Elaine Storkey's Thought For The Day - 25th April 2001

Yob Culture - Lack of Meaning

Good morning,

So the 'yob culture' is back in the news with a brutal attack on an elderly war veteran, and a juvenile crime rate ever increasing. Whether these young 'hooligans' are racially motivated or just bent on destruction the results are pretty much the same - life is at risk and fear is on the streets. This week we've heard more suggestions for addressing the problem: a call for long custodial sentences, compulsory community service, or offering material incentives for youngsters to stay out of trouble.

I feel that these well-intentioned answers often miss the target, because they don't realise that beneath the obvious visible issues, is a fundamental spiritual problem. For the 'yob culture' is not just a culture of crime and vandalism; not just youngsters enjoying themselves perversely at the neighbourhood's expense. It's also a culture of despair with high levels of self-inflicted violence, pent-up destructive anger and growing rates of suicide. It's an example of what one sociologist calls a 'sibling socety' where deeply troubled children parent each other, and adults back off from constructive, committed involvement.

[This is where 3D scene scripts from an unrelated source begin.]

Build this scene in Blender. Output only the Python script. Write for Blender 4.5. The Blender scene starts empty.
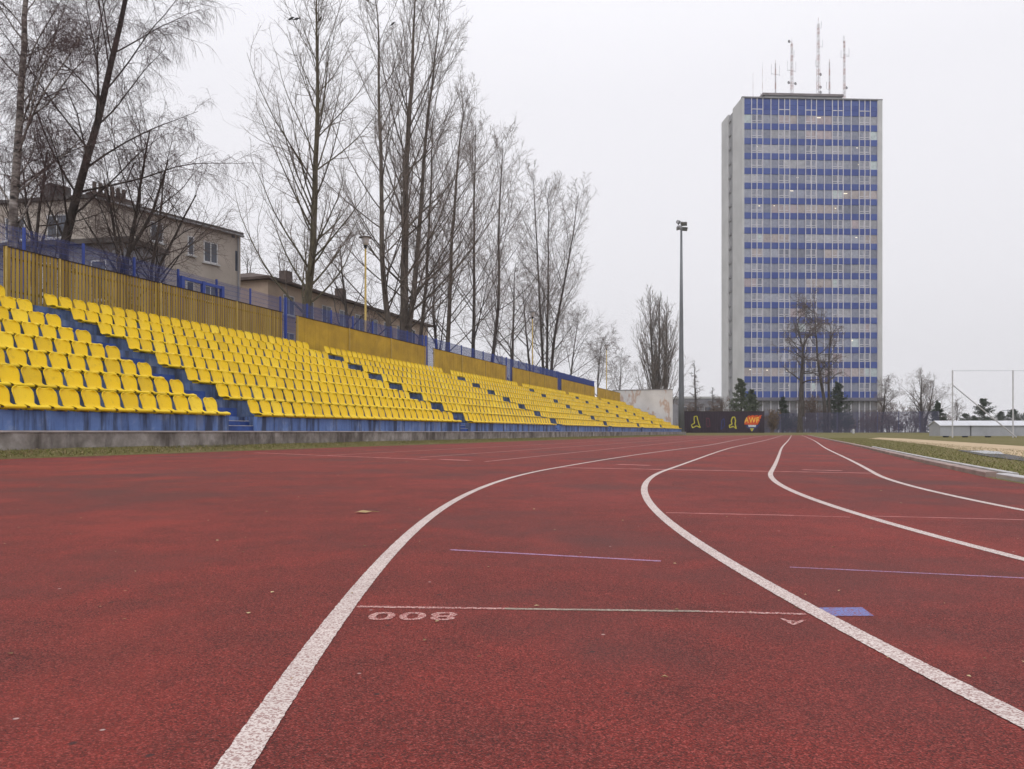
import bpy, bmesh, math, random
import numpy as np
from mathutils import Vector, Matrix

SC = bpy.context.scene
COL = SC.collection
R = random.Random(7)
F, YH, CH = 800.0, 432.0, 0.47          # focal length in pixels, horizon row, eye height


def px(x, y, Y):                          # point at depth Y seen at a pixel of the photograph
    return Vector(((x - 512) * Y / F, Y, CH + (YH - y) * Y / F))


def gp(x, y, z=0.005):                      # ground point
    Y = F * (CH - z) / (y - YH)
    return Vector(((x - 512) * Y / F, Y, z))


# ------------------------------------------------------------------ materials
def nodes(m):
    m.use_nodes = True
    nt = m.node_tree
    nt.nodes.clear()
    out = nt.nodes.new('ShaderNodeOutputMaterial')
    b = nt.nodes.new('ShaderNodeBsdfPrincipled')
    nt.links.new(b.outputs[0], out.inputs[0])
    return nt, b


class NT:
    """small helper to write node trees"""
    def __init__(s, name):
        s.m = bpy.data.materials.new(name)
        s.nt, s.b = nodes(s.m)

    def n(s, t, **kw):
        nd = s.nt.nodes.new(t)
        for k, v in kw.items():
            if k in nd.inputs:
                nd.inputs[k].default_value = v
            else:
                setattr(nd, k, v)
        return nd

    def l(s, a, b):
        s.nt.links.new(a, b)

    def pos(s):
        return s.n('ShaderNodeNewGeometry').outputs['Position']

    def obj(s):
        return s.n('ShaderNodeTexCoord').outputs['Object']

    def scale(s, vec, v):
        mp = s.n('ShaderNodeMapping')
        mp.inputs['Scale'].default_value = v
        s.l(vec, mp.inputs[0])
        return mp.outputs[0]

    def noise(s, vec, sc, det=3.0, rough=0.55):
        nd = s.n('ShaderNodeTexNoise')
        nd.inputs['Scale'].default_value = sc
        nd.inputs['Detail'].default_value = det
        nd.inputs['Roughness'].default_value = rough
        s.l(vec, nd.inputs['Vector'])
        return nd.outputs[0]

    def ramp(s, fac, stops):
        nd = s.n('ShaderNodeValToRGB')
        e = nd.color_ramp.elements
        while len(e) < len(stops):
            e.new(0.5)
        for el, (p, c) in zip(e, stops):
            el.position = p
            el.color = (*c, 1) if len(c) == 3 else c
        s.l(fac, nd.inputs[0])
        return nd.outputs[0]

    def fr(s, fac, a, b, lo=0.0, hi=1.0):
        nd = s.n('ShaderNodeMapRange')
        nd.inputs[1].default_value = a
        nd.inputs[2].default_value = b
        nd.inputs[3].default_value = lo
        nd.inputs[4].default_value = hi
        s.l(fac, nd.inputs[0])
        return nd.outputs[0]

    def mix(s, fac, a, b, mode='MIX'):
        nd = s.n('ShaderNodeMix', data_type='RGBA', blend_type=mode)
        for v, i in ((fac, 0), (a, 6), (b, 7)):
            if isinstance(v, (int, float)):
                nd.inputs[i].default_value = v
            elif isinstance(v, tuple):
                nd.inputs[i].default_value = (*v, 1)
            else:
                s.l(v, nd.inputs[i])
        return nd.outputs[2]

    def col(s, v):
        s.l(v, s.b.inputs['Base Color'])

    def bump(s, h, st=0.3, d=0.01):
        nd = s.n('ShaderNodeBump')
        nd.inputs['Strength'].default_value = st
        nd.inputs['Distance'].default_value = d
        s.l(h, nd.inputs['Height'])
        s.l(nd.outputs[0], s.b.inputs['Normal'])

    def rough(s, v, spec=0.3):
        s.b.inputs['Roughness'].default_value = v
        s.b.inputs['Specular IOR Level'].default_value = spec


def simple(name, c, rough=0.7, spec=0.3, var=0.2, sc=3.0, bump=0.0, metal=0.0, perobj=0.0):
    t = NT(name)
    v = t.noise(t.pos(), sc, 5.0)
    c1 = tuple(x * (1 - var) for x in c)
    c2 = tuple(min(1, x * (1 + var)) for x in c)
    o = t.ramp(v, [(0.3, c1), (0.7, c2)])
    if perobj:
        r = t.n('ShaderNodeObjectInfo').outputs['Random']
        o = t.mix(1.0, o, t.ramp(r, [(0, (1 - perobj,) * 3), (1, (1, 1, 1))]), 'MULTIPLY')
    t.col(o)
    t.rough(rough, spec)
    t.b.inputs['Metallic'].default_value = metal
    if bump:
        t.bump(t.noise(t.pos(), sc * 12, 4.0), bump)
    return t.m


M = {}


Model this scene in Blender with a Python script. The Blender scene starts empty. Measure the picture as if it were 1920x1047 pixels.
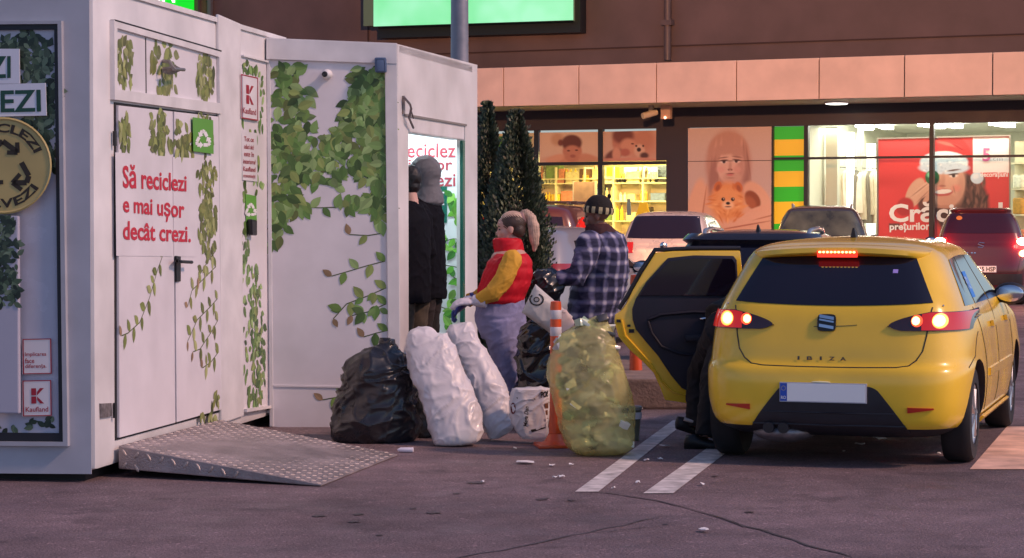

The problem at its heart isn't simply one of behaviour, or even of masculinity. It's a crisis of identity - a lack of meaning, purpose, point, direction.

Knowing who we are and why we matter is one of the most basic requirements of human existence. The Christian faith has always insisted that human beings are significant, made by a God who is love, a God who forgives through Christ and calls everyone into meaningful ways of life. And whatever response we give to the problems of the yob culture, we have to do it in the context of communicating to those young people their significance and worth.

Christians are having to face this issue in how we use our resources. We're now freeing up more young adults to work among adolescents, engaging with youth culture, encouraging teenagers in their own church gatherings. Christian youth leaders have moved into troubled housing estates just to hang around with youngsters, to listen to them, and give them that precious ingredient which is so short in our culture - time. It's an effective way forward, following the model of Christ, who shared his life with the people he came to serve. It's also a costly, high risk strategy. Christ was executed. Youth workers get mugged.

But it does take seriously the way in which behaviour and spritual issues go together, and recognizes that finding faith in God has life changing implications. For angry young people, God's relationship with them offers identity and new purpose, meaning and worth; and shows them a love that removes the need to be destructive.